The go-ahead for the unprecedented FBI raid on former President Donald Trump's Florida residence was signed off on by a judge who, as an attorney, had represented associates of Jeffrey Epstein who were alleged to have assisted the wealthy pedophile in the trafficking of underage girls.
Judge Bruce E. Reinhart, a U.S. Magistrate Judge for the Southern District of Florida, signed off on the warrant to raid Trump's home at Mar-a-Lago on Monday night.
Reports note that Reinhart had previously left his position as U.S. Attorney to represent clients in Epstein's orbit.
According to the Miami Herald, Reinhart was hired on Jan. 2, 2008, to represent accomplices of Epstein who would later go on to receive federal immunity for allegedly trafficking underage girls.
Reinhart admitted to the Miami Herald that he had represented Epstein’s pilots; his scheduler, Sarah Kellen; and Nadia Marcinkova, who Epstein once reportedly described as his “Yugoslavian sex slave.”
Kellen and Marcinkova were among Epstein’s lieutenants who were granted immunity as part of a controversial 2007 deal with federal prosecutors that allowed Epstein to plead guilty to state charges rather than federal crimes.
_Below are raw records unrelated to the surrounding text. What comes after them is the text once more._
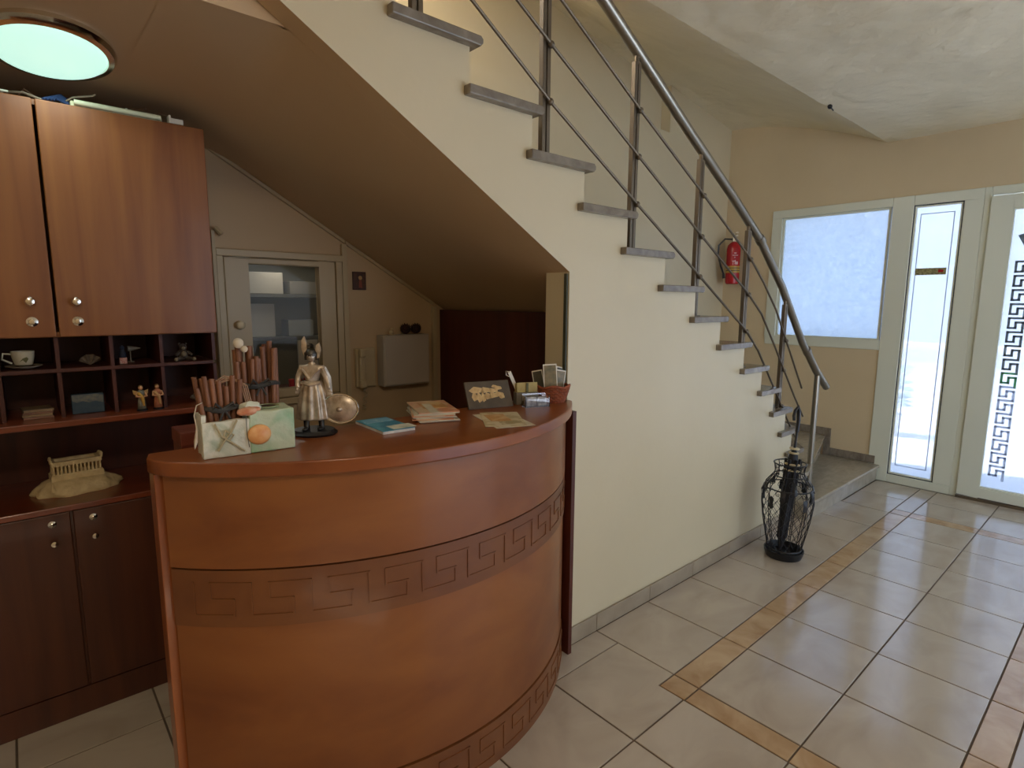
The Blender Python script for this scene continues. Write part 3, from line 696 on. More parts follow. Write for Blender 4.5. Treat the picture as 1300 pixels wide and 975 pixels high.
MB().ball(T @ Vector((.128, .030, .128)), .022, sx=1.2, sy=.7, sz=.6, n=14, jit=.5).build('shell', mat('white_shell', srgb(214, 218, 200), None, .45), pb, smooth=1)
# twine and dried star on the face
tw = mat('twine', srgb(176, 164, 130), None, .8)
b = MB()
for pts in ([(.030, -.0065, .095), (.045, -.008, .06), (.075, -.008, .035), (.10, -.007, .012)], [(.085, -.0065, .10), (.07, -.008, .07), (.05, -.008, .045), (.035, -.007, .02)], [(.055, -.0065, .075), (.075, -.008, .06), (.062, -.008, .045), (.05, -.008, .06), (.055, -.007, .075)]):
    b.tube([T @ Vector(p) for p in pts], .0028, 6)
b.build('twine_knot', tw, pb)
raf = mat('raffia', srgb(200, 184, 160), None, .7)
MB().tube([T @ Vector(p) for p in ((.108, -.005, .112), (.108, -.006, .06), (.112, -.006, .02))], .0012, 5).build('crack_line', mat('crack', srgb(96, 92, 76), None, .7), pb)
MB().tube([T @ Vector(p) for p in ((.01, .03, .15), (-.006, .02, .145), (-.014, .012, .12), (-.010, .012, .085), (-.014, .012, .05), (-.018, .012, .03))], [.0012, .0014, .0016, .002, .005, .001], 6).build('raffia_strand', raf, pb, smooth=1)

# cinnamon-like stick bundles
cin = mat('cinnamon', srgb(150, 100, 68), srgb(104, 64, 42), .55, scale=(40, 40, 4), detail=5, objvar=1)
cin2 = mat('ribbon_grey', srgb(60, 58, 54), None, .6)
def bundle(name, label, cx, cy, z0, spots, ht, tie_z, tie_r, ring=None):
    e = empty(name, label, 'dried sticks', (cx, cy, z0), None)
    for (dx, dy, r, h, lx, ly) in spots:
        b = MB(); n = 10; rise = h
        # a rolled quill: outline spiral
        prof = []
        for k in range(n + 1):
            a = 2 * PI * k / n * 1.05; prof.append((r * math.cos(a), r * math.sin(a)))
        for k in range(n, -1, -1):
            a = 2 * PI * k / n * 1.05; prof.append((r * .62 * math.cos(a), r * .62 * math.sin(a)))
        vs = [(cx + dx + p[0], cy + dy + p[1], z0) for p in prof] + [(cx + dx + lx + p[0], cy + dy + ly + p[1], z0 + rise) for p in prof]
        m_ = len(prof); fs = [(i, i + 1, m_ + i + 1, m_ + i) for i in range(m_ - 1)] + [(m_ - 1, 0, m_, 2 * m_ - 1)]
        fs += [(m_ + k, m_ + k + 1, 2 * m_ - 2 - k, 2 * m_ - 1 - k) for k in range(n)] + [(k + 1, k, m_ - 1 - k, m_ - 2 - k) for k in range(n)]
        b.poly(vs, fs); b.build('stick', cin, e, smooth=1)
    b = MB(); rx, ry = tie_r
    b.tube([(cx + rx * math.cos(2 * PI * k / 24), cy + ry * math.sin(2 * PI * k / 24), tie_z + .004 * math.sin(k)) for k in range(24)], .0075, 8, closed=True)
    for s_ in (-1, 1):
        b.tube([(cx - .005, cy - ry, tie_z), (cx + s_ * .022, cy - ry - .008, tie_z + .018), (cx + s_ * .03, cy - ry - .008, tie_z + .002), (cx, cy - ry - .004, tie_z - .004)], .0035, 6)
        b.tube([(cx, cy - ry - .004, tie_z), (cx + s_ * .014, cy - ry - .006, tie_z - .03)], .003, 6)
    b.build('ribbon', cin2, e, smooth=1)
    return e
c1 = T @ Vector((.058, .056, 0))
sp = []
for i in range(7):
    for j in range(2):
        sp.append((-.036 + i * .012, -.015 + j * .028, .0066, .185 + random.uniform(-.018, .02), (i - 3) * .006 - .006, random.uniform(-.004, .004)))
bundle('cinnamon_bundle', 'shorter cinnamon stick bundle standing inside the green stone holder', c1.x, c1.y, ZC + .021, [s_ for s_ in sp if abs(s_[0]) < .05], .16, ZC + .128, (.048, .029))
sp = []
for i in range(8):
    for j in range(3):
        sp.append((-.049 + i * .0140, -.018 + j * .018, .0074, .262 + random.uniform(-.02, .03) + .01 * (i > 5), random.uniform(-.01, .01) + (i - 3.5) * .002, random.uniform(-.004, .004)))
c2 = Vector((.535, 1.768))
bundle('cinnamon_bundle', 'taller cinnamon stick bundle standing behind the green stone holder', c2.x, c2.y, ZC, sp, .24, ZC + .175, (.062, .034))
tg = MB(); tg.ball((c2.x - .050, c2.y - .02, ZC + .300), .015, n=12); tg.ball((c2.x - .036, c2.y - .026, ZC + .283), .010, n=10)
tag(tg.build('cotton_pod', mat('cotton', srgb(214, 200, 176), None, .6), smooth=1), 'small pale cotton pod perched atop the taller cinnamon bundle', 'decoration')
# curling twigs arching over the first bundle
b = MB()
for k in range(4):
    x = c1.x - .02 + k * .006
    b.tube([(x, c1.y, ZC + .195), (x + .03, c1.y - .01, ZC + .218 - k * .004), (x + .07, c1.y - .01, ZC + .20 - k * .005), (x + .085, c1.y - .005, ZC + .13 - k * .006)], .0016, 5)
tag(b.build('curly_twigs', mat('pale_twig', srgb(178, 140, 110), None, .6)), 'thin curly twigs arching over the shorter cinnamon bundle', 'decoration')

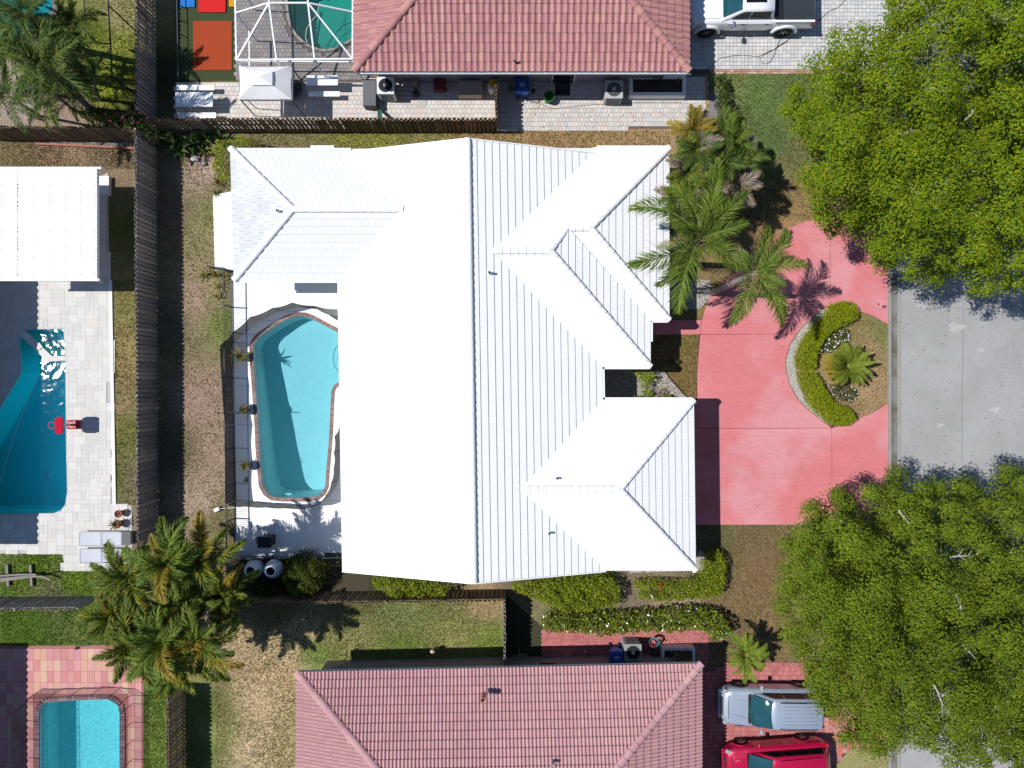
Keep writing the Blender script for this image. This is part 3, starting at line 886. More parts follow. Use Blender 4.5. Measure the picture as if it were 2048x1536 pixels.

Epstein wound up serving just 13 months in county jail and was granted work release.
Ten months after starting work for Epstein’s co-conspirators, according to Federal Election Commission records, Reinhart gave $1,000 directly to the Obama campaign and another $1,000 to its fundraising arm, the Obama Victory Fund. Though the records show the judge made mostly small-dollar donations to his law firm’s political action committee in subsequent years, Reinhart also donated $500 to Jeb Bush’s 2016 presidential campaign in November 2015.
Reinhart was later named in a civil lawsuit by two of Epstein’s victims who accused Reinhart of violating Department of Justice policies by switching sides in the middle of the Epstein investigation, suggesting he had spilled inside information about the probe to build favor with Epstein, the Herald reported in 2018.
In a 2011 sworn affidavit submitted as part of a civil case, Reinhart denied that he did any actions considered unethical and improper, and assured that he was not part of the team involved in Epstein’s investigation during his time as an assistant U.S. attorney, therefore claiming that he did not revise any confidential information regarding the case.
Two years later, however, Reinhard’s former supervisors at the U.S. Attorney’s Office filed a court paper that stated, "while Bruce E. Reinhart was an assistant U.S. attorney, he learned confidential, non-public information about the Epstein matter."